# START OF Available data

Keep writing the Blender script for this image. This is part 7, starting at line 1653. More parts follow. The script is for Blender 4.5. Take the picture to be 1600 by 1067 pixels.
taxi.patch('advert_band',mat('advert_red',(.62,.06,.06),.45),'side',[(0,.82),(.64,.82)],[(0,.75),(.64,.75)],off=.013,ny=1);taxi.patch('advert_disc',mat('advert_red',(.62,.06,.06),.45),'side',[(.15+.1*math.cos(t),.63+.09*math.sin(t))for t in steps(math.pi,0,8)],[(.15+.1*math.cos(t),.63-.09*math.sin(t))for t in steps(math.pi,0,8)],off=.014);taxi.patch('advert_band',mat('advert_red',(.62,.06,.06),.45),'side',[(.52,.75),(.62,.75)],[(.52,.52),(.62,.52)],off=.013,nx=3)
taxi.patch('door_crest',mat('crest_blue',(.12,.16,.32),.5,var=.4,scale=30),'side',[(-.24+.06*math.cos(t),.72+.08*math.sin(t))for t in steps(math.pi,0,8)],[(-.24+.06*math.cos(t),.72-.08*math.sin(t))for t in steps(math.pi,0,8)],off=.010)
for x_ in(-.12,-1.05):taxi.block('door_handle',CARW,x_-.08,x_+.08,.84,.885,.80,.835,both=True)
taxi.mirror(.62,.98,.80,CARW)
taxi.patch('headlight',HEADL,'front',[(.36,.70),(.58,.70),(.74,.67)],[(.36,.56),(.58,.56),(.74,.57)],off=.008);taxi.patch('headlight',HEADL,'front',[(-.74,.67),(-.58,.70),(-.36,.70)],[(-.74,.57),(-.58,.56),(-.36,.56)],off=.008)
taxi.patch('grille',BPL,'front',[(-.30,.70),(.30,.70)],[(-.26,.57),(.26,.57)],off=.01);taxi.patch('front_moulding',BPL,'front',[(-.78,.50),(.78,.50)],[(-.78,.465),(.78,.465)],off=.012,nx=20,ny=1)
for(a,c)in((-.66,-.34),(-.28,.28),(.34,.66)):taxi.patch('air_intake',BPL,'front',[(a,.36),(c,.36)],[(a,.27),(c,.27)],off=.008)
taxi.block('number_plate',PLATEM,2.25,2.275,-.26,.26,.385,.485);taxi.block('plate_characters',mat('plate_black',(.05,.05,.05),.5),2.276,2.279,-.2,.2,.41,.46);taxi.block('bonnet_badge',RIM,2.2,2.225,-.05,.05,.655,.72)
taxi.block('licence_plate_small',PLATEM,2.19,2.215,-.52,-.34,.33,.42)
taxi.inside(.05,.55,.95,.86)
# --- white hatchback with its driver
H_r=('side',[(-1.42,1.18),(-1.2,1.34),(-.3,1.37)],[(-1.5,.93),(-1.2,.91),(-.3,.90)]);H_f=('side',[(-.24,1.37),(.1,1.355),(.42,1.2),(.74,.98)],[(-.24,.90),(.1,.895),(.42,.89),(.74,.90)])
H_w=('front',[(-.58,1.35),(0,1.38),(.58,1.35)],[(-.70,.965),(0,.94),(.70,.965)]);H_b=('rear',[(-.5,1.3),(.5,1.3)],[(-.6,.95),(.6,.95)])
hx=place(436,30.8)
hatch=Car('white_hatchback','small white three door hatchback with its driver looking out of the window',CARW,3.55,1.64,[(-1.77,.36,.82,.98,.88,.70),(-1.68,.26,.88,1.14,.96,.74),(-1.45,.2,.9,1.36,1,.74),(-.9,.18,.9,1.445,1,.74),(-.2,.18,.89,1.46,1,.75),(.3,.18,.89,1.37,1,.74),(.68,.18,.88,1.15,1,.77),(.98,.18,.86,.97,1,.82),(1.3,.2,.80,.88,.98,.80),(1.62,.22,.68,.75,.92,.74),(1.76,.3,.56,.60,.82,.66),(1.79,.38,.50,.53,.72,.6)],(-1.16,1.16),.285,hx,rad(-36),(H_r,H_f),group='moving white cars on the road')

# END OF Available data

Task details: Write out the data again, exactly and in full.

Final result:
Keep writing the Blender script for this image. This is part 7, starting at line 1653. More parts follow. The script is for Blender 4.5. Take the picture to be 1600 by 1067 pixels.
taxi.patch('advert_band',mat('advert_red',(.62,.06,.06),.45),'side',[(0,.82),(.64,.82)],[(0,.75),(.64,.75)],off=.013,ny=1);taxi.patch('advert_disc',mat('advert_red',(.62,.06,.06),.45),'side',[(.15+.1*math.cos(t),.63+.09*math.sin(t))for t in steps(math.pi,0,8)],[(.15+.1*math.cos(t),.63-.09*math.sin(t))for t in steps(math.pi,0,8)],off=.014);taxi.patch('advert_band',mat('advert_red',(.62,.06,.06),.45),'side',[(.52,.75),(.62,.75)],[(.52,.52),(.62,.52)],off=.013,nx=3)
taxi.patch('door_crest',mat('crest_blue',(.12,.16,.32),.5,var=.4,scale=30),'side',[(-.24+.06*math.cos(t),.72+.08*math.sin(t))for t in steps(math.pi,0,8)],[(-.24+.06*math.cos(t),.72-.08*math.sin(t))for t in steps(math.pi,0,8)],off=.010)
for x_ in(-.12,-1.05):taxi.block('door_handle',CARW,x_-.08,x_+.08,.84,.885,.80,.835,both=True)
taxi.mirror(.62,.98,.80,CARW)
taxi.patch('headlight',HEADL,'front',[(.36,.70),(.58,.70),(.74,.67)],[(.36,.56),(.58,.56),(.74,.57)],off=.008);taxi.patch('headlight',HEADL,'front',[(-.74,.67),(-.58,.70),(-.36,.70)],[(-.74,.57),(-.58,.56),(-.36,.56)],off=.008)
taxi.patch('grille',BPL,'front',[(-.30,.70),(.30,.70)],[(-.26,.57),(.26,.57)],off=.01);taxi.patch('front_moulding',BPL,'front',[(-.78,.50),(.78,.50)],[(-.78,.465),(.78,.465)],off=.012,nx=20,ny=1)
for(a,c)in((-.66,-.34),(-.28,.28),(.34,.66)):taxi.patch('air_intake',BPL,'front',[(a,.36),(c,.36)],[(a,.27),(c,.27)],off=.008)
taxi.block('number_plate',PLATEM,2.25,2.275,-.26,.26,.385,.485);taxi.block('plate_characters',mat('plate_black',(.05,.05,.05),.5),2.276,2.279,-.2,.2,.41,.46);taxi.block('bonnet_badge',RIM,2.2,2.225,-.05,.05,.655,.72)
taxi.block('licence_plate_small',PLATEM,2.19,2.215,-.52,-.34,.33,.42)
taxi.inside(.05,.55,.95,.86)
# --- white hatchback with its driver
H_r=('side',[(-1.42,1.18),(-1.2,1.34),(-.3,1.37)],[(-1.5,.93),(-1.2,.91),(-.3,.90)]);H_f=('side',[(-.24,1.37),(.1,1.355),(.42,1.2),(.74,.98)],[(-.24,.90),(.1,.895),(.42,.89),(.74,.90)])
H_w=('front',[(-.58,1.35),(0,1.38),(.58,1.35)],[(-.70,.965),(0,.94),(.70,.965)]);H_b=('rear',[(-.5,1.3),(.5,1.3)],[(-.6,.95),(.6,.95)])
hx=place(436,30.8)
hatch=Car('white_hatchback','small white three door hatchback with its driver looking out of the window',CARW,3.55,1.64,[(-1.77,.36,.82,.98,.88,.70),(-1.68,.26,.88,1.14,.96,.74),(-1.45,.2,.9,1.36,1,.74),(-.9,.18,.9,1.445,1,.74),(-.2,.18,.89,1.46,1,.75),(.3,.18,.89,1.37,1,.74),(.68,.18,.88,1.15,1,.77),(.98,.18,.86,.97,1,.82),(1.3,.2,.80,.88,.98,.80),(1.62,.22,.68,.75,.92,.74),(1.76,.3,.56,.60,.82,.66),(1.79,.38,.50,.53,.72,.6)],(-1.16,1.16),.285,hx,rad(-36),(H_r,H_f),group='moving white cars on the road')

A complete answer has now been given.